All the data below goes into the copy word for word, but the pictures don't.

COLLECTED DATA
-- start --

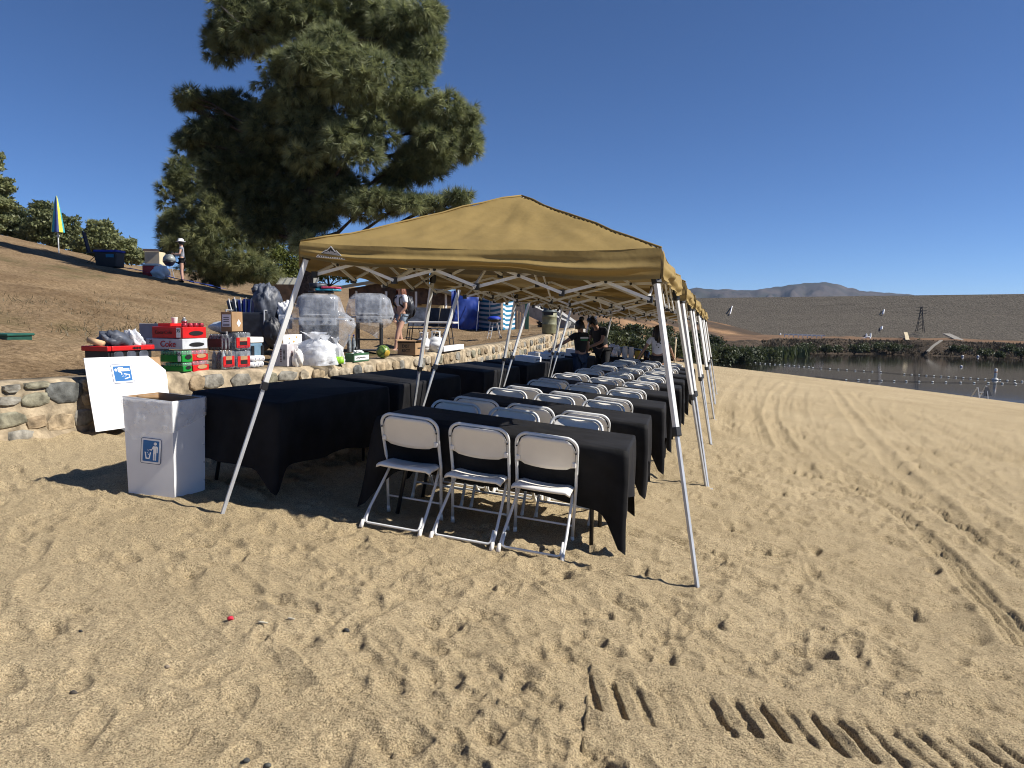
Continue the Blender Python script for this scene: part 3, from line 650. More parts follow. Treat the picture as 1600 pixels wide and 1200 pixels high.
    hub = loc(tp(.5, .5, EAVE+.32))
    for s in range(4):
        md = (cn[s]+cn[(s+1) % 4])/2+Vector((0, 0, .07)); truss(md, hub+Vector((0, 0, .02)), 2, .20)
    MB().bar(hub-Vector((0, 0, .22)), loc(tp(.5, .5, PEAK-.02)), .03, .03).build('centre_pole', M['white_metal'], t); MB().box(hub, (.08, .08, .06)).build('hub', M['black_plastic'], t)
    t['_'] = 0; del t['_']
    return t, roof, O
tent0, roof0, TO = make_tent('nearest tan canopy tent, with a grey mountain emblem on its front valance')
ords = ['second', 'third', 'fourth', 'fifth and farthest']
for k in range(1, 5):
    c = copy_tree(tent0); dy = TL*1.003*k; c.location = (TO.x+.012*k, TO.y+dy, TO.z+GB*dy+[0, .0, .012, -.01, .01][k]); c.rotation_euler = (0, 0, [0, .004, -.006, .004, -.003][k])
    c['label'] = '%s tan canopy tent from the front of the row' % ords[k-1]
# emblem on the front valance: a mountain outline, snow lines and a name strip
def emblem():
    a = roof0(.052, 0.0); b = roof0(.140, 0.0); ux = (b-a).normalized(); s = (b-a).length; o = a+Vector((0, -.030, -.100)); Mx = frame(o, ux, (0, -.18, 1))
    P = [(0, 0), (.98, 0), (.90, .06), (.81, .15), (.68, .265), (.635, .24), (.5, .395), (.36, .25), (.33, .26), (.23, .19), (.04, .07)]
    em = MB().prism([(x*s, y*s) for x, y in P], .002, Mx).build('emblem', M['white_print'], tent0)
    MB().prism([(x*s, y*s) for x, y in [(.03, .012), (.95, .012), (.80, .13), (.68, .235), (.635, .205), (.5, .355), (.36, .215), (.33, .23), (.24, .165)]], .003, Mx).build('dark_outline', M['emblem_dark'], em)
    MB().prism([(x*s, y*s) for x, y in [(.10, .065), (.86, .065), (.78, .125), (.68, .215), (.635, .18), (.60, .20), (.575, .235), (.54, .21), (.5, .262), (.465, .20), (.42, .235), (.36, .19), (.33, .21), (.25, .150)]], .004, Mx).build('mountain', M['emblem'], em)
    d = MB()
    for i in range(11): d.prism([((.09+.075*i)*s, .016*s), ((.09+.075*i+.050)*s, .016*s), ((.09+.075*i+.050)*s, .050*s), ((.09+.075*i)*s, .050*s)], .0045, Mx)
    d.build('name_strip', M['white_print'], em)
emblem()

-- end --

FULL RESPONSE
Continue the Blender Python script for this scene: part 3, from line 650. More parts follow. Treat the picture as 1600 pixels wide and 1200 pixels high.
    hub = loc(tp(.5, .5, EAVE+.32))
    for s in range(4):
        md = (cn[s]+cn[(s+1) % 4])/2+Vector((0, 0, .07)); truss(md, hub+Vector((0, 0, .02)), 2, .20)
    MB().bar(hub-Vector((0, 0, .22)), loc(tp(.5, .5, PEAK-.02)), .03, .03).build('centre_pole', M['white_metal'], t); MB().box(hub, (.08, .08, .06)).build('hub', M['black_plastic'], t)
    t['_'] = 0; del t['_']
    return t, roof, O
tent0, roof0, TO = make_tent('nearest tan canopy tent, with a grey mountain emblem on its front valance')
ords = ['second', 'third', 'fourth', 'fifth and farthest']
for k in range(1, 5):
    c = copy_tree(tent0); dy = TL*1.003*k; c.location = (TO.x+.012*k, TO.y+dy, TO.z+GB*dy+[0, .0, .012, -.01, .01][k]); c.rotation_euler = (0, 0, [0, .004, -.006, .004, -.003][k])
    c['label'] = '%s tan canopy tent from the front of the row' % ords[k-1]
# emblem on the front valance: a mountain outline, snow lines and a name strip
def emblem():
    a = roof0(.052, 0.0); b = roof0(.140, 0.0); ux = (b-a).normalized(); s = (b-a).length; o = a+Vector((0, -.030, -.100)); Mx = frame(o, ux, (0, -.18, 1))
    P = [(0, 0), (.98, 0), (.90, .06), (.81, .15), (.68, .265), (.635, .24), (.5, .395), (.36, .25), (.33, .26), (.23, .19), (.04, .07)]
    em = MB().prism([(x*s, y*s) for x, y in P], .002, Mx).build('emblem', M['white_print'], tent0)
    MB().prism([(x*s, y*s) for x, y in [(.03, .012), (.95, .012), (.80, .13), (.68, .235), (.635, .205), (.5, .355), (.36, .215), (.33, .23), (.24, .165)]], .003, Mx).build('dark_outline', M['emblem_dark'], em)
    MB().prism([(x*s, y*s) for x, y in [(.10, .065), (.86, .065), (.78, .125), (.68, .215), (.635, .18), (.60, .20), (.575, .235), (.54, .21), (.5, .262), (.465, .20), (.42, .235), (.36, .19), (.33, .21), (.25, .150)]], .004, Mx).build('mountain', M['emblem'], em)
    d = MB()
    for i in range(11): d.prism([((.09+.075*i)*s, .016*s), ((.09+.075*i+.050)*s, .016*s), ((.09+.075*i+.050)*s, .050*s), ((.09+.075*i)*s, .050*s)], .0045, Mx)
    d.build('name_strip', M['white_print'], em)
emblem()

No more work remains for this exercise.